By Steven Zettner, Editor, AustinDistrict7.org
This Thursday, Little Woodrow’s will request City Council to approve a destination bar and restaurant at 5425 Burnet Rd with weekend hours until 2 AM, few noise restrictions, and insufficient parking. On those merits, City Council should either deny the request outright, or impose careful conditions to address the project’s flaws.
That Council may actually approve the bar with few conditions speaks to the power of the South Congress development model in the minds of policymakers. A bar on Burnet, one with outdoor seating right on the street, will draw pedestrians and activate the corridor. It’s classic New Urbanism.
Bar Districts in Child-Friendly Communities
But many residents argue that the bar, and others that are sure to follow, will come at a high cost to the livability and child-friendly character of the surrounding neighborhoods. Planning Commissioner and south Austin resident Danette Chimenti told the commission last month that most visitors drive to her neighborhood off South Congress and treat it as a parking lot. “You have venues serving alcohol until midnight, 1 AM, 2 AM. Then you get people coming back to their cars drunk, partying, making a ton of noise. And it is difficult for seniors, for families, for anyone, who’s trying to sleep.” Walkability on S Congress itself has improved, Chimenti said. But off the corridor, pedestrian safety has sharply declined.
Over the last year, APD filed 27 alcohol-related crime reports for the 500’ area around 1400 S Congress. For 5500 Burnet there was just one such report.
Bigger than Trudy’s, Half the Parking
The Little Woodrow’s case has gone through several iterations over the last year (see Timeline). The most recent proposal retains 2 AM weekend hours and fails to adequately address noise concerns.
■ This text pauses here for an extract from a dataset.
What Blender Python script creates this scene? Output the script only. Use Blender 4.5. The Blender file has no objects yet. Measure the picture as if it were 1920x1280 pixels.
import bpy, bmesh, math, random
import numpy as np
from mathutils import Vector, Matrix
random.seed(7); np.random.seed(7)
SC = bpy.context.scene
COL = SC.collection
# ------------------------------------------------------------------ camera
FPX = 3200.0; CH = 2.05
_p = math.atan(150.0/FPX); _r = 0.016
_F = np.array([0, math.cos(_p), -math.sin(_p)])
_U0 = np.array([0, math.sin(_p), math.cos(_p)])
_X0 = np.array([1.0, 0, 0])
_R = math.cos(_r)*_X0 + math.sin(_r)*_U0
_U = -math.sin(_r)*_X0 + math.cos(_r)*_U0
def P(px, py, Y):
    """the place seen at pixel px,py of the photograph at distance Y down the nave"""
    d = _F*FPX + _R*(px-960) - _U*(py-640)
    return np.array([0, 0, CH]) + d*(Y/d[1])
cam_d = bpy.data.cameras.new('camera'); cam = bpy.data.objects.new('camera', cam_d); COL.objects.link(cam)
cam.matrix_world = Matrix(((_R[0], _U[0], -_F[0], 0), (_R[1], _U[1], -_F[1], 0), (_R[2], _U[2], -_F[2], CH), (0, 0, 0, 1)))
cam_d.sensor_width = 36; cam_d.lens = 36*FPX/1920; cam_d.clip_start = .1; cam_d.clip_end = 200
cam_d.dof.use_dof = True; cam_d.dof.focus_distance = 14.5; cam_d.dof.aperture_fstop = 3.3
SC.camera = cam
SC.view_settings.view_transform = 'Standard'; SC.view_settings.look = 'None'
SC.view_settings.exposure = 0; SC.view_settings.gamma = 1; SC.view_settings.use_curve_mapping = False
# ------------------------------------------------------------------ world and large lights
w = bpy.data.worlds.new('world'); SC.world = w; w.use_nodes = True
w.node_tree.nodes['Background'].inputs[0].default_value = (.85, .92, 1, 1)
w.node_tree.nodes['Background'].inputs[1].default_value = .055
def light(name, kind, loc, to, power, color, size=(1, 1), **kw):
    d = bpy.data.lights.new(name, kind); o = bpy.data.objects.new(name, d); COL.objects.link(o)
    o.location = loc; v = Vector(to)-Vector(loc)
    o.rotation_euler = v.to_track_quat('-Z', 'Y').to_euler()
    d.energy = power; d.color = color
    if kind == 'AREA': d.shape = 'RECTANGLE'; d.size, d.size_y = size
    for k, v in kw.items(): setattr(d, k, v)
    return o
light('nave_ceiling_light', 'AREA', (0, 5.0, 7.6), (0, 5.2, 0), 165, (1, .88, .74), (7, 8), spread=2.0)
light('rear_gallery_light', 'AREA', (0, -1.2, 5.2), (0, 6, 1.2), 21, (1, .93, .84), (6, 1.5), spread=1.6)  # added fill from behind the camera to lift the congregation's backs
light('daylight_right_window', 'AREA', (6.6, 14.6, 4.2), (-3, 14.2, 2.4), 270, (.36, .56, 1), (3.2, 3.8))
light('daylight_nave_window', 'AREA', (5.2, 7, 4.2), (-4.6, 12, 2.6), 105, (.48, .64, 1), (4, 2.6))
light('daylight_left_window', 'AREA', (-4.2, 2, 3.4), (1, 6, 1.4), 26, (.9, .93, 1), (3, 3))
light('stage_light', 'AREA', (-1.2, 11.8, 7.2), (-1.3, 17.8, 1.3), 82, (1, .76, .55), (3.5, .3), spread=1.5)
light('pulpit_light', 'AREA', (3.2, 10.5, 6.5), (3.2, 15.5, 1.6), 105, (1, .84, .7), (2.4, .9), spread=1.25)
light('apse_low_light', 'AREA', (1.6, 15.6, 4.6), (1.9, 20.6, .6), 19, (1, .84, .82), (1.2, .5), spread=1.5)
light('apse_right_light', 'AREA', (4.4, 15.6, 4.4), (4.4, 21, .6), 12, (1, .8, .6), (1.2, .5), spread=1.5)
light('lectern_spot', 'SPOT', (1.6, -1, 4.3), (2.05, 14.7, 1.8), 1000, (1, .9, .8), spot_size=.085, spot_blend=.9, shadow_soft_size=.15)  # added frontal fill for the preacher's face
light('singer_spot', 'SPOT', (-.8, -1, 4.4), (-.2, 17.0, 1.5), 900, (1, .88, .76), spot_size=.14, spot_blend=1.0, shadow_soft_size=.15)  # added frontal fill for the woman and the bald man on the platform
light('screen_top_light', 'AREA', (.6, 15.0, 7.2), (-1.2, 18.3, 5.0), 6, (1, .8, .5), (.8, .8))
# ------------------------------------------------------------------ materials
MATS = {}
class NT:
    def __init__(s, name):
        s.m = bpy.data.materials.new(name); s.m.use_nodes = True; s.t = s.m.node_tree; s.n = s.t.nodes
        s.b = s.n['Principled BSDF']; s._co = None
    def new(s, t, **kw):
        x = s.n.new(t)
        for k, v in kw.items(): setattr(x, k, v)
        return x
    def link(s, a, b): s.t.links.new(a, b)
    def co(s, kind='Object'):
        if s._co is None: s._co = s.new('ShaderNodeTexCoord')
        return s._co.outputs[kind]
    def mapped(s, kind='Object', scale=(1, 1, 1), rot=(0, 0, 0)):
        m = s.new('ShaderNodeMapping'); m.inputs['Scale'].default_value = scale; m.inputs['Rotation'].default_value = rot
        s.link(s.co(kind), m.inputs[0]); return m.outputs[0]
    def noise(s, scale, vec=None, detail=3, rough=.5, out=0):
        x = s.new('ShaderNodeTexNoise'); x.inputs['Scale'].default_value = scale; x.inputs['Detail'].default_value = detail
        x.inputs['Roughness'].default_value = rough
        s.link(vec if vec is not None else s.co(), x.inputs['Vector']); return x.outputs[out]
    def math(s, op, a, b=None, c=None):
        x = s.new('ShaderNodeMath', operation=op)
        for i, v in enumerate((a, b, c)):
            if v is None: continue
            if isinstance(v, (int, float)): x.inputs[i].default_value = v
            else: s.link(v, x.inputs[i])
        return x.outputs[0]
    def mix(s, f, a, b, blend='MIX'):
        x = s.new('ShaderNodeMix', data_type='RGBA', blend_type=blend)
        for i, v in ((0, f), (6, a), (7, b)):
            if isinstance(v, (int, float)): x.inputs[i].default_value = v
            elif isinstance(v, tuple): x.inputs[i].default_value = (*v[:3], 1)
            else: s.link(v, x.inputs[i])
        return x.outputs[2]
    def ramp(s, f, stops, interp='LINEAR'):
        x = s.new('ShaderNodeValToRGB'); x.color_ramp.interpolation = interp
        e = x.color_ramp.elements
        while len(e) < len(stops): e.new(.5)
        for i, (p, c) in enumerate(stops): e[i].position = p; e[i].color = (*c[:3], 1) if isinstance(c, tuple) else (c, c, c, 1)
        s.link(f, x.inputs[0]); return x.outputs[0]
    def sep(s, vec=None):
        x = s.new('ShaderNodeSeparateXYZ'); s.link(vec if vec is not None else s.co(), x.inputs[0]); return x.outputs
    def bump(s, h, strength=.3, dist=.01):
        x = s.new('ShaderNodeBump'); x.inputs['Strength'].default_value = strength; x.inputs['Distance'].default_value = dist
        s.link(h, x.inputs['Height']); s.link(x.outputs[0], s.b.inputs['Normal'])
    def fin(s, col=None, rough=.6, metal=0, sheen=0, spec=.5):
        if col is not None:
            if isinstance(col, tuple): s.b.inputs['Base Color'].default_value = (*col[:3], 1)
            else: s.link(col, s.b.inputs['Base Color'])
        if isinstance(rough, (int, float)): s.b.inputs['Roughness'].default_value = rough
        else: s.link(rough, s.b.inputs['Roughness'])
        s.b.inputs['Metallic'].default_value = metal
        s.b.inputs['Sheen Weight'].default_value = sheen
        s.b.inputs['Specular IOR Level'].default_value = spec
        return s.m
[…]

But perhaps more important, it gets by with grossly insufficient parking.
If you went to UT, you probably know the Trudy’s on 30th Street north of campus – a destination restaurant in a pedestrian-oriented area. It’s 4,091 sq ft. Trudy’s relies on about 64 parking spaces, including an overflow lot across the street. That’s not enough – more cars park on area streets, which fortunately are mostly under-utilized.
The Little Woodrow’s bar and restaurant at 4,753 sq ft is larger than Trudy’s. But thanks in part to a 20% parking reduction for retail in the urban core, plus a just-released announcement that Little Woodrow’s will participate in a Car-to-Go program that waives the need for 10 spaces, the new Little Woodrow’s plan only needs to provide 31 parking spaces.
A site bigger than Trudy’s will have less than half of Trudy’s parking.
This at a site a quarter mile from the rapid bus station. In fairness, the reduction allows Little Woodrow’s to replace 11 pull-in parking spaces along Burnet with 4 parallel spaces. That improves pedestrian safety along Burnet. But Clay Ave, which has residential housing right across the street from Little Woodrow’s, including children, will face a chronic increase in traffic and on-street parking. Pedestrian safety there and on other nearby residential streets would decline.
Live-Work-Play-Sleep
Many residents, including myself, want transit-oriented AND age-balanced. We want to preserve the existing child-friendly character of the Burnet Rd area. But we’ve grown up in the age of global warming, and a walkable Burnet Rd makes sense to us. We’re planting shade trees, getting bond funding for sidewalks, and pondering the trade-offs of new kinds of housing along the corridor. We recognize that Austin needs new housing or it will be like San Francisco – a childless play-zone for millionaires. Something is needed, but SoCo doesn’t look right. Some bars and certainly alcohol-serving restaurants are fine, but Burnet already has them. If there’s no policy to limit bars, where does it stop?
Can those of us in the middle trust the City of Austin to get the details right, to guide Burnet towards a ‘live-work-play-sleep’ vision that is not too hot and not too cold? How far should we trust Imagine Austin, which clearly calls for infill development suitable for people of all ages, including children?
Imagine Austin is about balancing trade-offs, and getting the context right. There are several appropriate places in Austin for destination bar districts. A business this far from the rapid bus station and this tightly intertwined with medium-density residential housing should be sized appropriately to reduce traffic and parking impact, and should reflect the age-balanced character of what’s already there. Longer-term, it could be rezoned as medium-density or live-work housing. In weighing the trade-offs of this case, Council should err on the side of the residents.